Frances "Fanny" Wright

Frances "Fanny" Wright

Frances "Fanny" Wright (1795–1852) was a prominent early sex radical, as well as being an abolitionist, feminist, and freethinker. She was one of the first women to address audiences of mixed sex across the United States, including in west-central New York State, and led a life of sexual liberation by the standards of her time.

Victoria Woodhull

Victoria Woodhull

Victoria Woodhull (1838-1927) and her sister Tennessee Claflin published a weekly radical-feminist weekly newspaper, Woodhull and Claflin’s Weekly.
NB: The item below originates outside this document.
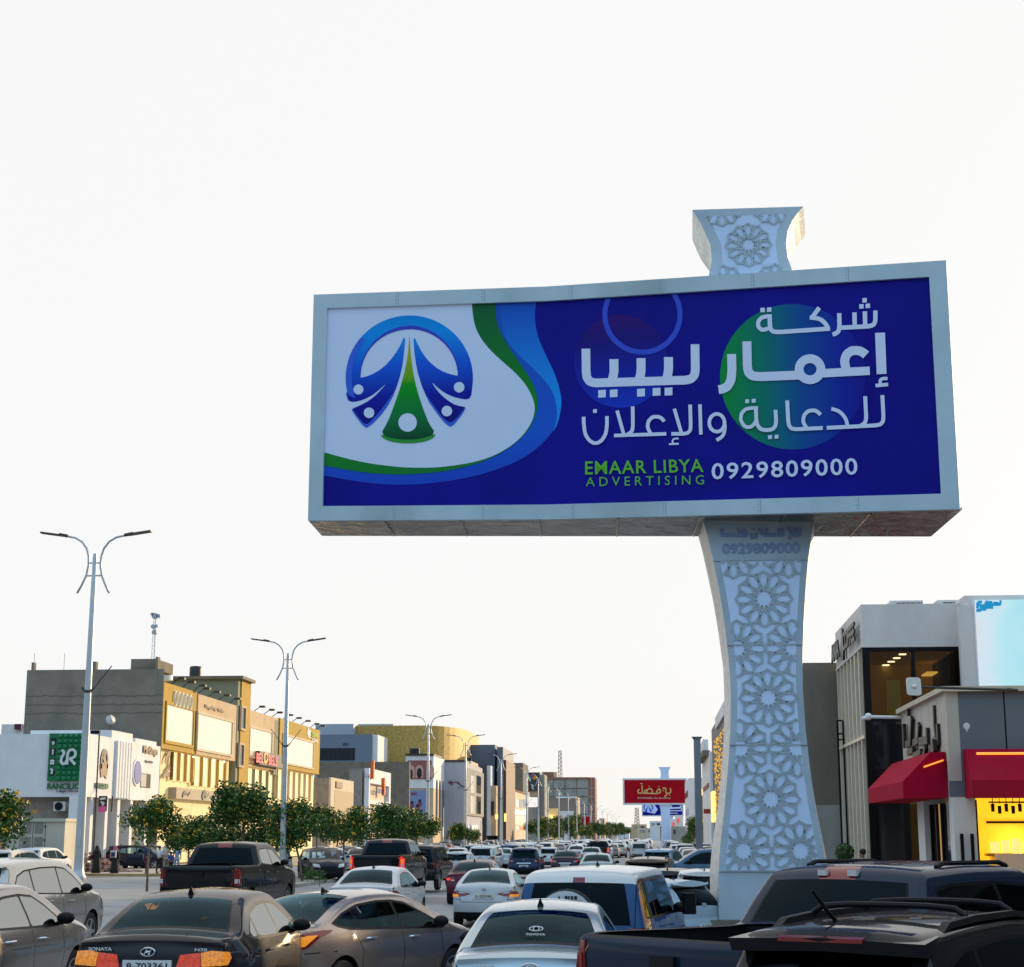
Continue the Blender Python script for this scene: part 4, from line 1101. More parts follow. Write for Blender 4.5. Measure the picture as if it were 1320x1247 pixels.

Woodhull campaigned for, among many other things, more liberal divorce laws so that women could more easily escape abusive and alcoholic husbands. In 1872, she became the first woman candidate for U.S. president on the Equal Rights Party platform.

Moses Harman

Moses Harman

Moses Harman (1830-1910), editor of Lucifer, The Light-Bearer, one of the nineteenth century's most controversial sex-radical publications.

D. M. Bennett

D. M. Bennett

D. M. Bennett (1818-1882) published one of freethought's national newspapers of record, The Truth Seeker. At an 1878 freethought convention at Watkins, now Watkins Glen, he was arrested for selling copies of Ezra Heywood's marriage-reform tract Cupid's Yokes. This arrest led indirectly to an obscenity case involving decency crusader Anthony Comstock, agnostic orator Robert G. Ingersoll, President Rutherford B. Hayes, and others, which ultimately established the Hicklin standard, the repressive legal definition of obscenity that prevailed in U.S. law until 1957.